O líder máximo do Sendero, Abimael Guzmán, está preso.
Ele ficou célebre pela encenação em sua detenção: vestindo uma roupa listrada em preto e branco, Guzmán gritava e andava como um felino enjaulado.
O próprio Cárdenas já esteve preso pelas autoridades, acusado de assassinato, mas depois foi libertado. Segundo o líder miliciano, foi uma manobra de agentes de segurança que são subornados pelo Sendero Luminoso.
"Há muitos negócios entre a polícia e os senderistas arrependidos", diz ele.
Com os militares a relação é melhor. "Estamos coordenando com o chefe militar da área uma operação de busca na selva. Fazemos o inimigo entrar mais na mata para que não nos surpreenda."

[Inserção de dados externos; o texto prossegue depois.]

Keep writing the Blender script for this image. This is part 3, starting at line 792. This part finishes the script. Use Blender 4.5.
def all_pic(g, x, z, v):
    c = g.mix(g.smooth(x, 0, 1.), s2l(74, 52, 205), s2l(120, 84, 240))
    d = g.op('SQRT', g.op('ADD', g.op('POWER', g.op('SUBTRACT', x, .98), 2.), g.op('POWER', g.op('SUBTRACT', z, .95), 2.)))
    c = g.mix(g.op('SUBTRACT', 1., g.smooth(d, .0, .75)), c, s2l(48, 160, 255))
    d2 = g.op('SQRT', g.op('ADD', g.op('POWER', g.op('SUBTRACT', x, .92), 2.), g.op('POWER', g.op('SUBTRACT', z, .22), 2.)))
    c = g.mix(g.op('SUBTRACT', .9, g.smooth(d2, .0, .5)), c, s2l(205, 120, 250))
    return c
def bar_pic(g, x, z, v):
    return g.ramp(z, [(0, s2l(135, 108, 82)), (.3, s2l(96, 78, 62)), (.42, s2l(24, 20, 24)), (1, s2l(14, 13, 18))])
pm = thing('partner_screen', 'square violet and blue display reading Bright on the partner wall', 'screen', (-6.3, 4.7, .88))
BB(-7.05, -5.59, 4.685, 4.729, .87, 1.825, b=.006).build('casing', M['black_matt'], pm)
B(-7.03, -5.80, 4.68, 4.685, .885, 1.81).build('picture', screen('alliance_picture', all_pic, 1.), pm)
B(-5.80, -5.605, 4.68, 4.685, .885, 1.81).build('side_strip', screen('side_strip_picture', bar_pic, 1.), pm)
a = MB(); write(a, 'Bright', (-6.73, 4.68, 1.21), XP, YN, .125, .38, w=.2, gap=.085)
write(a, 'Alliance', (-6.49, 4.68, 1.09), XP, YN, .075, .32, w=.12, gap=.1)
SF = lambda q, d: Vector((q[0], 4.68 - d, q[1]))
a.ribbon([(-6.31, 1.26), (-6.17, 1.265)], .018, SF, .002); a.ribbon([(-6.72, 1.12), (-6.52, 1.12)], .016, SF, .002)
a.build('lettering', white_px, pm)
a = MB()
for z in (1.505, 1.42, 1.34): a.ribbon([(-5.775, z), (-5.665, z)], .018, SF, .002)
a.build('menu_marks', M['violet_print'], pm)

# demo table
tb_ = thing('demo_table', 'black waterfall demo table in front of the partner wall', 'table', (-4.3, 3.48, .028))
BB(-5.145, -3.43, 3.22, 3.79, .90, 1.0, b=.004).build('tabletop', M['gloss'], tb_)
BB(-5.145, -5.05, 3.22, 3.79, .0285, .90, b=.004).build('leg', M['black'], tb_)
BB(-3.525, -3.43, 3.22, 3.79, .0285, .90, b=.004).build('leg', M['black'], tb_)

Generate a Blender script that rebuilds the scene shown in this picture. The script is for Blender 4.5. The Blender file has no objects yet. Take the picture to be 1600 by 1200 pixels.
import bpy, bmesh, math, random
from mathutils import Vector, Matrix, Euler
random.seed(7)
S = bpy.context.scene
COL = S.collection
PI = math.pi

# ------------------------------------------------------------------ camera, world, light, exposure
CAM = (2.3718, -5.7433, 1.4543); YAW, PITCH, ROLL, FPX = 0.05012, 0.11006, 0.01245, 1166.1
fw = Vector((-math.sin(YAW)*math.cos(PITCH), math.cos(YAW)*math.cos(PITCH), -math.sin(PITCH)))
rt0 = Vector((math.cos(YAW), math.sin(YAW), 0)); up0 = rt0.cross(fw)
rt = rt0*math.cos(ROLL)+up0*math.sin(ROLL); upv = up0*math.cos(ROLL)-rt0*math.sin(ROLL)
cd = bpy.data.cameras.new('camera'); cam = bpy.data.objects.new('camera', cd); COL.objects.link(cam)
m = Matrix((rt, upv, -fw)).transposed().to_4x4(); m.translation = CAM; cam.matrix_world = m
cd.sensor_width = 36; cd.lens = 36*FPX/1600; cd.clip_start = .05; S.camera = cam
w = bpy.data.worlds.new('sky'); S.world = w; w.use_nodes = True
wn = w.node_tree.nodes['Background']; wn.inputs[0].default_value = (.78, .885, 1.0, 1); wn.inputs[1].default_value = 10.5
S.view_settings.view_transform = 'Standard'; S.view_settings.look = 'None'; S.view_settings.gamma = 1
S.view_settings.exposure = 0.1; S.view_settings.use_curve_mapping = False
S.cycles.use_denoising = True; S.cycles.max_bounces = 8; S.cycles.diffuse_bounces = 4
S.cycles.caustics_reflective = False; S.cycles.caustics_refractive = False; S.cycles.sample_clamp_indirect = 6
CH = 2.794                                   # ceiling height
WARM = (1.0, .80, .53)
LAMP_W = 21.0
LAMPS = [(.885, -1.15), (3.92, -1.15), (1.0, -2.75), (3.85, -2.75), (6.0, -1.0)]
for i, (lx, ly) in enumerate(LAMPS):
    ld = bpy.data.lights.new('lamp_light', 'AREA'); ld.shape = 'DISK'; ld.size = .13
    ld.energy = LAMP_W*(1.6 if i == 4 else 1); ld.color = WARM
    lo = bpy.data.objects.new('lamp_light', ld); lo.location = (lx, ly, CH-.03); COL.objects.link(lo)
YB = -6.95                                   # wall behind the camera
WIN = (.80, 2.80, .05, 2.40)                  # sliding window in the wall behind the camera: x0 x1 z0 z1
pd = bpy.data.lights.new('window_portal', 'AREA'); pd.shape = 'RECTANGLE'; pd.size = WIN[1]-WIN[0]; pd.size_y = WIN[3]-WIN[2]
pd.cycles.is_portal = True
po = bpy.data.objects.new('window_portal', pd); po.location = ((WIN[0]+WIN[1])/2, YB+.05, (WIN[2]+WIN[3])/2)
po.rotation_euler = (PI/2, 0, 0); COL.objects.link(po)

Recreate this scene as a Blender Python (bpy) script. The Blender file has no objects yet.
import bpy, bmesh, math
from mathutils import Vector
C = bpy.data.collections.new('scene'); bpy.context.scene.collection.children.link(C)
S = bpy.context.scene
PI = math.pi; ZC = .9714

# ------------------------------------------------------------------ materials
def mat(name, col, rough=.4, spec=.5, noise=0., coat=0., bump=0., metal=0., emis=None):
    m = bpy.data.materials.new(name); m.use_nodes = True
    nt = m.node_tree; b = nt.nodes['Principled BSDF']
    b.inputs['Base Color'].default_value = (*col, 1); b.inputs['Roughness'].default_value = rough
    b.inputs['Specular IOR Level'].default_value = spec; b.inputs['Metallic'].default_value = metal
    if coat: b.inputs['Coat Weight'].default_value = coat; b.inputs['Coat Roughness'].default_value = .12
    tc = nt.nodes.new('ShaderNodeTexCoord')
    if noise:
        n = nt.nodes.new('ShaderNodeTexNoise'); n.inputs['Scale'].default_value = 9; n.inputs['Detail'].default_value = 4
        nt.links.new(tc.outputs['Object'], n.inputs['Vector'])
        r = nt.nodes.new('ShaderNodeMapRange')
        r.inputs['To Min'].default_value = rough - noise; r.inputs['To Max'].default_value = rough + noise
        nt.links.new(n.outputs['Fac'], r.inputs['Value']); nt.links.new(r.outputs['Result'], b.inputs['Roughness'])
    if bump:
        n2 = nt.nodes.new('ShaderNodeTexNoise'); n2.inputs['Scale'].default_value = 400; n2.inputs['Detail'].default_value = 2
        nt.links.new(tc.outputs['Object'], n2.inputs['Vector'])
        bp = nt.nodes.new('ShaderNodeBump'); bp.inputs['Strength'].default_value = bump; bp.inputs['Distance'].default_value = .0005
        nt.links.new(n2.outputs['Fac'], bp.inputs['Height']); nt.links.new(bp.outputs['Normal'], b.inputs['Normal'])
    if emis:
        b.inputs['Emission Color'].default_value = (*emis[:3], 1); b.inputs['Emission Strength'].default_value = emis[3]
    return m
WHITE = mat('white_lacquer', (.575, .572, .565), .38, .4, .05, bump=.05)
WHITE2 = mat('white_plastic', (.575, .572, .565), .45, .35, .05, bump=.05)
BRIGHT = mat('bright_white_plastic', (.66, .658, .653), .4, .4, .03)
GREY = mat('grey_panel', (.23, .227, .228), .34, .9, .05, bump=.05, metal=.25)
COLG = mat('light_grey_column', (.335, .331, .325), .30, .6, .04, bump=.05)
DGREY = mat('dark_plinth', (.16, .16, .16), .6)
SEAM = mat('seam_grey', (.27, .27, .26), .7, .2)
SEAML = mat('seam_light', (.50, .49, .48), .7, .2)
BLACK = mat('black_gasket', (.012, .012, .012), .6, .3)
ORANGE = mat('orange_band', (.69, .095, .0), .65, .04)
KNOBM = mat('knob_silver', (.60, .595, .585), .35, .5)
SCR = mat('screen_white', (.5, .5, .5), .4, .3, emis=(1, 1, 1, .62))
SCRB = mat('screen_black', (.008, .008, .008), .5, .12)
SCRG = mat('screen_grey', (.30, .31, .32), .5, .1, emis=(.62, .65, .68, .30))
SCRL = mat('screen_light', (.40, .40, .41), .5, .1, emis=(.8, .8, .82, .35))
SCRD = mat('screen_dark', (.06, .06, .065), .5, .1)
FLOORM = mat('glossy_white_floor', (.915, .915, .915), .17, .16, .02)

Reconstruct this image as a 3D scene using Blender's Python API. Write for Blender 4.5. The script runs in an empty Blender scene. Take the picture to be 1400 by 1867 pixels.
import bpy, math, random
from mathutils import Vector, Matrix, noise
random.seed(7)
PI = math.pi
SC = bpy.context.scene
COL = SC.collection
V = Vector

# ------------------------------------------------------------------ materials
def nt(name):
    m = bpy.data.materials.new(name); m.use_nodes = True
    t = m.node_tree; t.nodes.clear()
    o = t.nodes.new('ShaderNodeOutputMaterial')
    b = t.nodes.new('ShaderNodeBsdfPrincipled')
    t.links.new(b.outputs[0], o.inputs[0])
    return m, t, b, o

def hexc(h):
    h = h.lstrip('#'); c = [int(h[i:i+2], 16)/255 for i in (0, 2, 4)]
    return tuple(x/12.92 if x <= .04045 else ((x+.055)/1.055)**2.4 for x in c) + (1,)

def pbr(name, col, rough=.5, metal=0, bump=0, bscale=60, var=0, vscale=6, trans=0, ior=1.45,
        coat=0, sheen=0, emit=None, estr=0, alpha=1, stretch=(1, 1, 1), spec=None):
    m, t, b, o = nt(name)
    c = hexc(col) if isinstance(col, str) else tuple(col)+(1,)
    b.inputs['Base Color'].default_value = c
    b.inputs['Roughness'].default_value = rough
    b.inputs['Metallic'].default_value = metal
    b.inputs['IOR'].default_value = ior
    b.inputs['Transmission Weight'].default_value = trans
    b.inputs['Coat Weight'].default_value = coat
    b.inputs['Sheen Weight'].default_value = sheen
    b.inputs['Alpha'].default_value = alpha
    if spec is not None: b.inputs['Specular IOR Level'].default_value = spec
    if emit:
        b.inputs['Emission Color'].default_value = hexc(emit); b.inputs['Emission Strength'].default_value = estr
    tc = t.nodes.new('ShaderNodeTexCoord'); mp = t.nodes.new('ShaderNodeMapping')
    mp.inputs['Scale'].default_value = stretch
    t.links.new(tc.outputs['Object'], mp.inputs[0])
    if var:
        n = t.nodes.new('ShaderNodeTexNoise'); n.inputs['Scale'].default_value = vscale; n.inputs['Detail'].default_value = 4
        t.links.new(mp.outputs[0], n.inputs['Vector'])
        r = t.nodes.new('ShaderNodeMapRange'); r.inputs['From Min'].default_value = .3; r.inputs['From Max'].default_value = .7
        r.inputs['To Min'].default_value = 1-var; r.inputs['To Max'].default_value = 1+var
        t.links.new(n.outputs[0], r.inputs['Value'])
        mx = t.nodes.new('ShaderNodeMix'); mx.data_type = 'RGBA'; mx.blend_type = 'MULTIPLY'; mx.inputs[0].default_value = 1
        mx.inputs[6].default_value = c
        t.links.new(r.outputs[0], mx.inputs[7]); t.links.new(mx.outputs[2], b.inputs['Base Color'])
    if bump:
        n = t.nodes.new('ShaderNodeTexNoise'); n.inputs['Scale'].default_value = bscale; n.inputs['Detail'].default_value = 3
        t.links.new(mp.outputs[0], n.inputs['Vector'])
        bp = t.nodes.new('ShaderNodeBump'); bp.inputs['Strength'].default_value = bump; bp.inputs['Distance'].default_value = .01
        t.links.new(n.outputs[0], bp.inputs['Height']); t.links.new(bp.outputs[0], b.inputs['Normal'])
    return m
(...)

Os milicianos chamam os senderistas de tucos, pássaros que vivem nos cemitérios e, segundo a lenda, cantam anunciando a morte.
"O presidente Alberto Fujimori mente quando diz que a subversão está derrotada", previa Cárdenas dias antes da ação do Tupac Amaru em Lima.
Todas as manhãs há treinamento. A milícia se posta na clareira central, com seus homens em fileiras. De joelhos, eles apontam para o horizonte sem disparar, porque não se pode desperdiçar uma bala.
"Muitos combatem por suas terras, que tiveram de deixar para trás pelas hostilidades do Sendero Luminoso", afirma o líder da tropa. "Eles querem somente voltar para suas casas."